* _Exercise aim_
Work out the number of lines with the word "were" in the material below, then reply with that number only.

* _Data shown_
------------------------
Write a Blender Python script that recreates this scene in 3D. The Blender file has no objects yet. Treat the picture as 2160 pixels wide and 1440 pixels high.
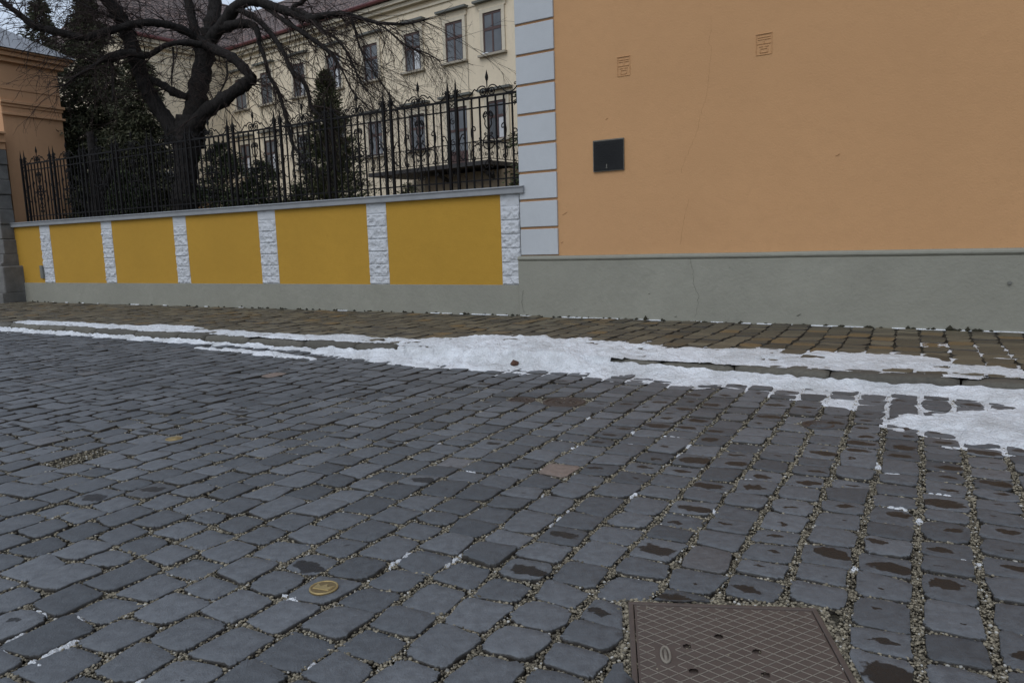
------------------------
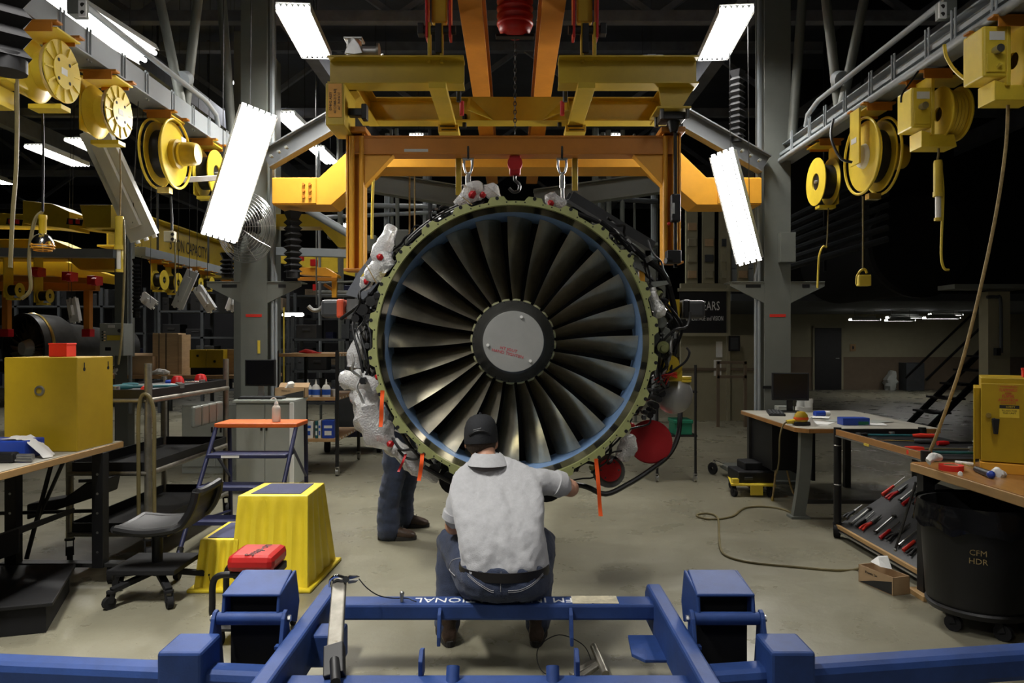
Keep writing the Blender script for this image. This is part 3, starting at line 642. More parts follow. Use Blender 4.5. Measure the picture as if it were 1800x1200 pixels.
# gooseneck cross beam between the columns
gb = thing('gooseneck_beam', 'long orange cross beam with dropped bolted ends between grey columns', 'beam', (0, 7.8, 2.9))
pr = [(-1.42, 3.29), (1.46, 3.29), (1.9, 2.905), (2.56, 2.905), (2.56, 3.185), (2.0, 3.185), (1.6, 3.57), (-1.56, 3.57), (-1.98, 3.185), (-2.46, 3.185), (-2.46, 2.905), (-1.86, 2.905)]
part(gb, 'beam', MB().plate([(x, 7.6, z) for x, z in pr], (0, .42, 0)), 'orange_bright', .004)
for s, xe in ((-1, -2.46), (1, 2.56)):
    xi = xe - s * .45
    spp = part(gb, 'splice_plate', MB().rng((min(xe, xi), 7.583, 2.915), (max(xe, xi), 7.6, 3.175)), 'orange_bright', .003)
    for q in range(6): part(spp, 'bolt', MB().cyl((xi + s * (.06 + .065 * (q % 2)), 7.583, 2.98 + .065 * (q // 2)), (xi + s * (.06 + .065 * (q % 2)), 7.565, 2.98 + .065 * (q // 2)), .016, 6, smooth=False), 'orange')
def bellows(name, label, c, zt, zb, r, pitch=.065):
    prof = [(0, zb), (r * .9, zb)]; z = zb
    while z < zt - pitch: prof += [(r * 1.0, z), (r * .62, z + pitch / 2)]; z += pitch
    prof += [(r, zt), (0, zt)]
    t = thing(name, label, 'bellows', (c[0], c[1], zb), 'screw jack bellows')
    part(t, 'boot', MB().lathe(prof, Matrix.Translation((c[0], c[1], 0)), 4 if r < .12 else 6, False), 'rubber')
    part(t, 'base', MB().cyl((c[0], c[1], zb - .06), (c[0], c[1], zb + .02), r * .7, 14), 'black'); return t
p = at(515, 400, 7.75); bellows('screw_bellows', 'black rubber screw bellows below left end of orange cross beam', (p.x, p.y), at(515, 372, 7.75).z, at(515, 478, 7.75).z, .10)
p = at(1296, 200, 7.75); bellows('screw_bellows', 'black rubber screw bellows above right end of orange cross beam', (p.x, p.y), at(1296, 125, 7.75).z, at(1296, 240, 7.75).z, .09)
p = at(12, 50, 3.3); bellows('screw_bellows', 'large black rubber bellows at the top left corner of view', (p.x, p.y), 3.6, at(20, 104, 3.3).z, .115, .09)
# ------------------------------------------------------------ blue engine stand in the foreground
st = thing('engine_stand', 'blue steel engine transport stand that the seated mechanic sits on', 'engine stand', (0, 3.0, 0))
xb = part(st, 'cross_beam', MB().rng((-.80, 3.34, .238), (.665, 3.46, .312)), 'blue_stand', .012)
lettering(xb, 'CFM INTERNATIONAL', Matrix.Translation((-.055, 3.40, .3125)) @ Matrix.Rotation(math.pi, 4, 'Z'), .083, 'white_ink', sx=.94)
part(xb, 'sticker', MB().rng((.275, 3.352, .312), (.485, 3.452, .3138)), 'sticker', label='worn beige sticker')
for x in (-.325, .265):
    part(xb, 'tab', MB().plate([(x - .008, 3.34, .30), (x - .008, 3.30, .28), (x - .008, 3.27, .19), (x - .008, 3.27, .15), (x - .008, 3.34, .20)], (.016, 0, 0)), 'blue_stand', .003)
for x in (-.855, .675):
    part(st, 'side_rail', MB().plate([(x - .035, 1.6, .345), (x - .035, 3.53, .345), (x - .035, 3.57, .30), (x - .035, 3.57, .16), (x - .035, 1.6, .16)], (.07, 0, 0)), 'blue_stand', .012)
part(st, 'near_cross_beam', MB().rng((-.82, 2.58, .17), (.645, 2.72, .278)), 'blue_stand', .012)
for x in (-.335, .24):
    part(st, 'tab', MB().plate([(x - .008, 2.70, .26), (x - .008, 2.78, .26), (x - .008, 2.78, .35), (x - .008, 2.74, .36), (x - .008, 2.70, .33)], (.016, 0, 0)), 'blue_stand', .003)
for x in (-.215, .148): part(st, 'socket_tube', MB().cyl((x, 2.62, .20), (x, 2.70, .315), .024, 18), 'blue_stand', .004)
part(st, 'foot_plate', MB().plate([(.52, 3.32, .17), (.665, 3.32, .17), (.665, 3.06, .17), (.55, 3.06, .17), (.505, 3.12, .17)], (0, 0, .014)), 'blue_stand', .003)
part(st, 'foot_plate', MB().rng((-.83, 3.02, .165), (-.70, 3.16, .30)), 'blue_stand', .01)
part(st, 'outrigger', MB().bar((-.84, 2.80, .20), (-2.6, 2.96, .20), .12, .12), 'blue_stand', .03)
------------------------
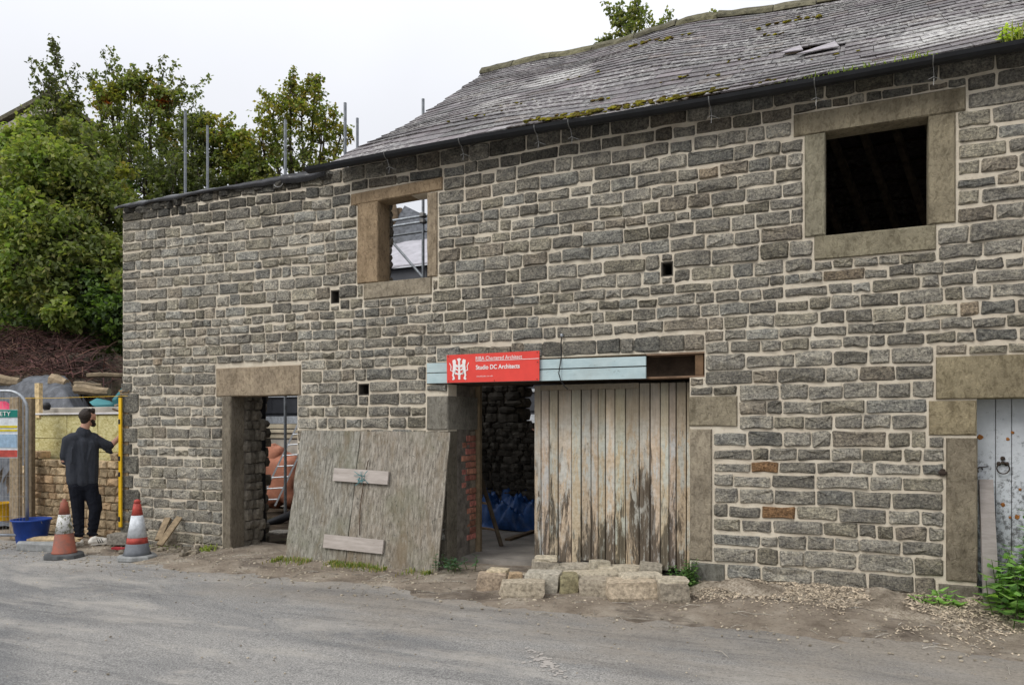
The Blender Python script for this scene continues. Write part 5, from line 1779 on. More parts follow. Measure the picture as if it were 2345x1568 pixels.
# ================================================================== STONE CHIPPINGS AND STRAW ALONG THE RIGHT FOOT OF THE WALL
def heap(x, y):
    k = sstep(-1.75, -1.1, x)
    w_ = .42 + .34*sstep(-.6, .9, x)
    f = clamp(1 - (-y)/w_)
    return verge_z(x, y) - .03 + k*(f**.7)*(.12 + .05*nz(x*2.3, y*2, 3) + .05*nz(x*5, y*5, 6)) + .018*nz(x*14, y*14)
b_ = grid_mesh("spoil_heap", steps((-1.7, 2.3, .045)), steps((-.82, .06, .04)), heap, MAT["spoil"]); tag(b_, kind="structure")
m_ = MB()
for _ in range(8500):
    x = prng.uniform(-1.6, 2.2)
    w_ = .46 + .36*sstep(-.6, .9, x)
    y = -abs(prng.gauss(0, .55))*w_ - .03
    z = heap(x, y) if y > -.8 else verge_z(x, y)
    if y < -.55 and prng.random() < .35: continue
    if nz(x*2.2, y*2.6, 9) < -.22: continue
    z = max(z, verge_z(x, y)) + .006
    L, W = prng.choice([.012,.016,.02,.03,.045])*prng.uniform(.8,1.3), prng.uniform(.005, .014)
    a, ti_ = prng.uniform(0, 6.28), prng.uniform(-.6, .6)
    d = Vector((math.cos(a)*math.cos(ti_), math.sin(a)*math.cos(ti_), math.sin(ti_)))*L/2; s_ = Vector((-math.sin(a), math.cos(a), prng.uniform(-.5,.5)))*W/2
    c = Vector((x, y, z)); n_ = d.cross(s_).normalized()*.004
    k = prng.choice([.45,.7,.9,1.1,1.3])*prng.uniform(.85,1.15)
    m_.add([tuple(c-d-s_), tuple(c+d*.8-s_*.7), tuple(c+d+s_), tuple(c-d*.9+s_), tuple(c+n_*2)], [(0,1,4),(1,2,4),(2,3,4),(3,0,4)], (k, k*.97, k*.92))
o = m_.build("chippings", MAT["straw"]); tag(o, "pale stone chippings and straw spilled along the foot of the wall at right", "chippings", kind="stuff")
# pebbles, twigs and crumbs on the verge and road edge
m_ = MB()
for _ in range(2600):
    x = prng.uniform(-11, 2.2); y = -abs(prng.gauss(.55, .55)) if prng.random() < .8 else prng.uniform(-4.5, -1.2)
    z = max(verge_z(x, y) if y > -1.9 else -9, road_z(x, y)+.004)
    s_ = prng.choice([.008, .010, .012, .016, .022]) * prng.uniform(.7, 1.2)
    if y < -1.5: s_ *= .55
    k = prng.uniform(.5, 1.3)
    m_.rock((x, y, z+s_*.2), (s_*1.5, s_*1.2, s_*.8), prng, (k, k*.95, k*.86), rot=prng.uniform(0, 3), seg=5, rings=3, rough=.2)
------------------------
* _Answer for this exercise_
2